One of the most strategic moves a business leader can make is to connect his or her company to other organizations. In fact, PricewaterhouseCoopers’ annual CEO survey found that forty-nine percent were currently plotting a collaboration.
But even when a business partnership begins on a great note, for many reasons, the course of the partnership can change or digress from its original purpose.
Facebook, for example, is known for growing through strategic collaborations, but the social media giant found itself in serious trouble when too many data-sharing partners spoiled the broth. When an FTC investigation discovered that it had neglected its partners’ data compliance, the scandal threatened Facebook’s carefully crafted reputation.
A logical and passion-aligned partnership can bring many benefits, but it’s important that executives learn to recognize when a partnership no longer serves its purpose.
How You Know Your Company Has Outgrown a Partnership
The key for avoiding the kind of trouble Facebook finds itself in is to develop an awareness for the health of a partnership so you can check in and catch problems quickly.
There are three main indicators you can use. First, use KPIs to tell a story about your business’s functionality. If one of your performance indicators is dipping where your partner’s is soaring, the partnership might be unhealthy.
Second, if a partner costs vast amounts of time — needing constant management or supervision — you might be better off taking the resources elsewhere.

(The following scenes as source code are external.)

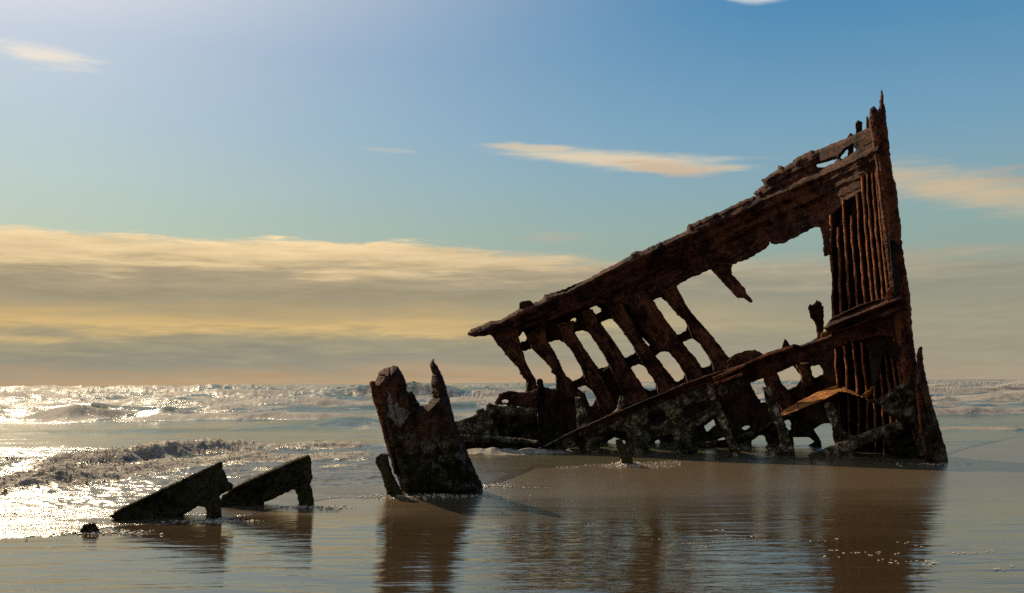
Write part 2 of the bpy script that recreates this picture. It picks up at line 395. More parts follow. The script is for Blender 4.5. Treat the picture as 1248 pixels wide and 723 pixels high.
def breaker(Yc, xs_, hs_, wf, wb, fo, seed, wob=1.0, var=0.5, fq=0.12, fr_ext=1.5, xin='u'):
    """one breaking crest: line Yc over columns, height hs_, steep front toward the beach"""
    global z, foam, green, chop
    yc = np.interp(U, xs_, Yc) + wob * fbm(X * fq, X * 0, 0, 4, seed)
    h = np.interp(U, xs_, hs_)
    h = h * (1.3 if np.min(Yc) > 40 else 1.0) * np.clip(1 - var * 0.5 + var * 1.1 * fbm(X * fq * 2.2, X * 0, 0, 4, seed + 3), 0, 2)
    dd = Y - yc
    wfl = wf * (1 + 0.35 * fbm(X * 1.2, Y * 1.2, 0, 3, seed + 5))
    pr = np.where(dd < 0, np.exp(-(dd / wfl) ** 2 * 1.2), np.exp(-(dd / wb) ** 2))
    z = z + h * pr
    hn = np.clip(h / np.maximum(np.max(hs_), 1e-3), 0, 1)
    brk = ss(fbm(X * fq * 4.1, Y * fq, 0, 4, seed + 7) + (fo - 0.5) * 1.5, -0.25, 0.35) * ss(hn, 0.12, 0.35)
    ff = brk * ss(dd, -wfl * fr_ext - 0.15, -wfl * 0.7) * (1 - ss(dd, wb * 0.1, wb * 1.1))
    foam = np.maximum(foam, ff)
    green = np.maximum(green, ss(hn, 0.2, 0.6) * np.exp(-((dd + wf * 0.5) / (wf * 0.8)) ** 2))
    chop = np.maximum(chop, ff * np.clip(h, 0, 0.5))
# shore break on the left: rolling foam then its thin leading crest
breaker([14.9, 16.1, 17.5, 20.0, 21.6, 22.0, 22], [-60, 60, 150, 250, 400, 480, 560], [.22, .25, .24, .20, .10, .06, 0], 0.9, 0.9, 0.97, 11, 0.35, 0.5, 0.5)
breaker([17.8, 18.9, 20.3, 23.0, 24.4, 25, 25], [-60, 60, 150, 250, 400, 520, 620], [.30, .32, .30, .26, .13, .07, 0], 0.7, 1.8, 0.62, 12, 0.4, 0.5, 0.4)
# swash pushed against the old hull
breaker([22.2, 22.2, 22.2, 22.4, 22.6, 22.6], [540, 570, 640, 690, 740, 800], [0, .14, .16, .08, .03, 0], 0.35, 0.6, 0.95, 13, 0.15, 0.5, 1.2)
breaker([31.5, 31.5, 30.5, 31], [1100, 1160, 1240, 1500], [.0, .08, .11, .1], 0.5, 1.0, 0.8, 14, 0.4, 0.4, 0.3)
breaker([37, 37, 38, 38], [250, 330, 440, 520], [0, .2, .34, 0], 2.0, 3.0, 0.12, 15, 0.6, 0.4, 0.1)
breaker([34, 34, 35], [-60, 200, 420], [.08, .1, .05], 1.2, 2.0, 0.15, 26, 0.6, 0.6, 0.1)
breaker([45, 46, 48, 50, 52, 56], [-200, 100, 300, 470, 640, 800], [.36, .40, .40, .36, .34, .2], 1.0, 1.6, 0.62, 16, 1.6, 1.1, 0.16)
breaker([44.5, 44.5, 45, 46], [1000, 1140, 1248, 1500], [.28, .48, .58, .5], 1.1, 2.5, 0.85, 17, 1.2, 0.9, 0.16)
breaker([54, 55, 58, 62], [-200, 200, 470, 700], [.4, .42, .42, .4], 1.6, 2.5, 0.5, 18, 2.5, 0.9, 0.06)
breaker([66, 70, 76, 70], [-200, 300, 700, 1500], [.62, .62, .6, .6], 2.2, 6.0, 0.72, 19, 4, 0.9, 0.05)
breaker([92, 90, 96, 88], [-200, 300, 700, 1500], [.7, .85, .8, .7], 3.0, 8.0, 0.50, 20, 6, 1.0, 0.035)
breaker([124, 124, 130, 115], [-200, 300, 700, 1500], [.9, .9, .9, .8], 4.0, 10.0, 0.52, 21, 9, 1.0, 0.028)
breaker([180, 176, 180, 160], [-200, 300, 700, 1500], [1, 1, 1, .9], 6.0, 15.0, 0.5, 22, 14, 1.1, 0.018)
breaker([270, 265, 270, 240], [-200, 300, 700, 1500], [1.1, 1.1, 1.1, 1], 9.0, 25.0, 0.5, 23, 24, 1.1, 0.012)
breaker([420, 420, 420, 400], [-200, 300, 700, 1500], [1.2, 1.2, 1.2, 1.1], 14.0, 40.0, 0.5, 24, 40, 1.1, 0.008)
breaker([700, 700, 700, 700], [-200, 300, 700, 1500], [1.2, 1.2, 1.2, 1.1], 30.0, 80.0, 0.5, 25, 60, 1.1, 0.005)
# confused sea of short crests outside the bar
n_a = fbm(X * 0.06, Y * 0.085, 0, 3, 61, 0.45); n_b = fbm(X * 0.15, Y * 0.20, 0, 3, 62, 0.5)
ra = np.clip(1 - np.abs(n_a) * 3.2, 0, 1) ** 2; rb = np.clip(1 - np.abs(n_b) * 3.0, 0, 1) ** 2 * (1 - ss(Y, 130, 260))
out = ss(Y, 50, 66)
z = z + (0.50 * ra * ss(Y, 60, 90) + 0.20 * rb) * out
foam = np.maximum(foam, out * ss(ra, 0.45, 0.9) * ss(n_b, -0.25, 0.15)); foam = np.maximum(foam, out * 0.8 * ss(rb, 0.6, 0.95) * ss(n_a, -0.1, 0.3))
green = np.maximum(green, out * ss(ra, 0.15, 0.5) * (1 - ss(ra, 0.6, 0.8)))
# drifting foam streaks behind the breakers
st = fbm(X * 0.11, Y * 0.30, 0, 6, 41, 0.62)
foam = np.maximum(foam, ss(st, 0.05, 0.35) * 0.8 * ss(Y, 46, 58))
st2 = fbm(X * 0.7, Y * 1.6, 0, 5, 43, 0.62)
foam = np.maximum(foam, ss(st2, 0.15, 0.5) * 0.6 * ss(d, 0.3, 3) * (1 - ss(Y, 24, 28)) * (U < 560))
foam = np.maximum(foam, 0.55 * (1 - ss(d, 0.0, 0.10)) * ss(fbm(X * 2, Y * 0, 0, 3, 45), -0.3, 0.4))
# lumpy foam
lump = 1 - np.abs(fbm(X * 1.1, Y * 2.0, 0, 6, 51, 0.6)) * 2.2
nearw = (Y < 30).astype(float)
z += chop * (lump - 0.5) * 0.34 * nearw
z += 0.09 * chop * fbm(X * 7, Y * 9, 0, 4, 53, 0.7) * nearw
z += 0.32 * chop * fbm(X * 0.6, Y * 0.5, 0, 3, 57, 0.5) * (1 - nearw) * (1 - ss(Y, 70, 130))
z += 0.04 * fbm(X * 2.2, Y * 4.0, 0, 4, 55, 0.6) * ss(d, 0.6, 2) * (1 - ss(Y, 23, 27)) * (U < 520)
z = np.maximum(z, 0.004 - 0.1 * ss(d, 0, 0.5) * 0)
z[:1] = -0.01
msea, q = new_mat('sea_water')
pos = q.n('ShaderNodeNewGeometry').outputs['Position']
fa = q.n('ShaderNodeAttribute', attribute_name='foam').outputs['Fac']
gr = q.n('ShaderNodeAttribute', attribute_name='green').outputs['Fac']
sx, sy, sz = q.n('ShaderNodeSeparateXYZ', {0: pos}).outputs
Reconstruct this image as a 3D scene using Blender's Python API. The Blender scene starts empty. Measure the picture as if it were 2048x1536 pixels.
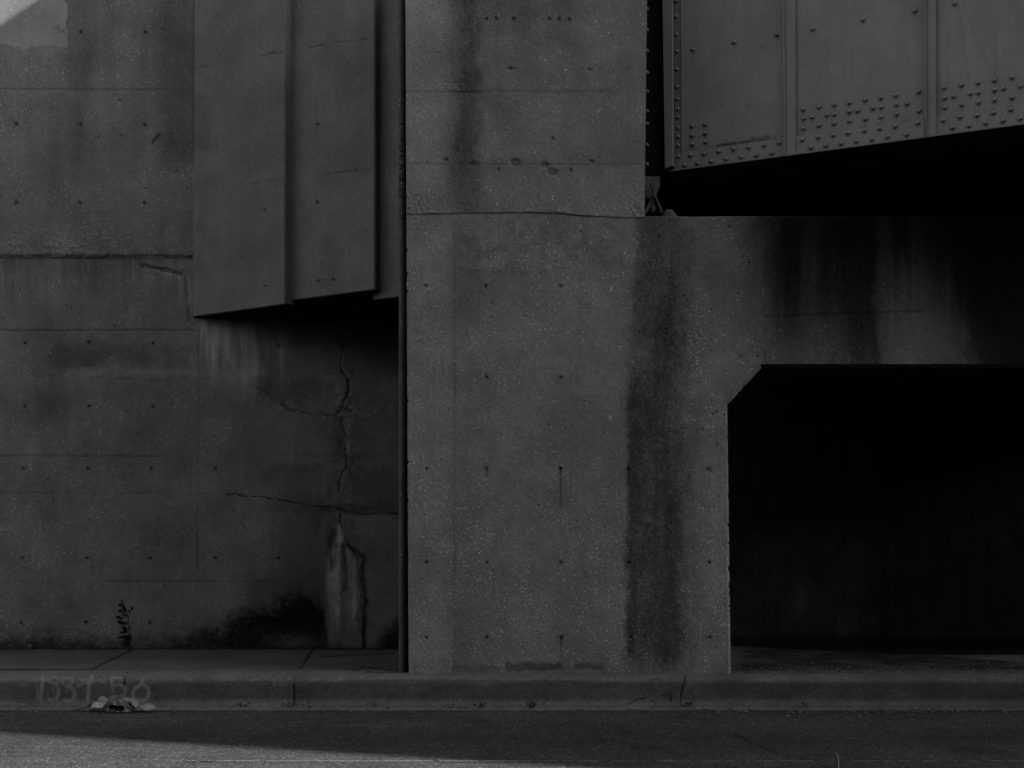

And third, if your company has the infrastructure and skills in place to handle the job in-house, why not? By keeping an eye on these three factors of a partnership, business leaders will have a good idea of which partnerships are bringing value and which are worth cutting ties.
How to Cut Ties With a Partnership
Making the call to separate from a partnership is always a difficult decision. What’s more, companies rarely have a comprehensive plan in place for how they’ll handle the break up. Here are three strategies to help you end a dysfunctional partnership swiftly and amicably, without letting your business suffer.
Make feedback a part of the partnership. Get into a routine of offering feedback before you need to. If partners are used to discussing constructive criticism with you, they’ll be more receptive to it in times of crisis. Plus, it will give them a chance to remedy issues before they come to a head. Who knows? You might be able to transform the partnership with a little communication.
Capture their knowledge. Don’t part ways without a transition plan. List out the unique pieces of expertise the partner brings to the table, and form an internal plan for who will take over those responsibilities. If the partnership ends with goodwill, try to arrange for knowledge transferring, shadowing, or having someone stay on from an operational perspective until the transition settles down.
Make a clean and quick break. For an amicable parting, be upfront and honest. The best way to terminate a partnership to sit down your partners as soon as possible and have a plan for this conversation. To prevent the relationship from degrading or getting too personal, use KPIs and data to prove your concerns. Keeping things civil and forward-thinking will aid in your knowledge transfer efforts, too.
Ending a business partnership doesn’t have to be messy. If both parties are communicating and the reason for the separation is clear, there’s no reason why you can’t continue to provide value to each other throughout the transition.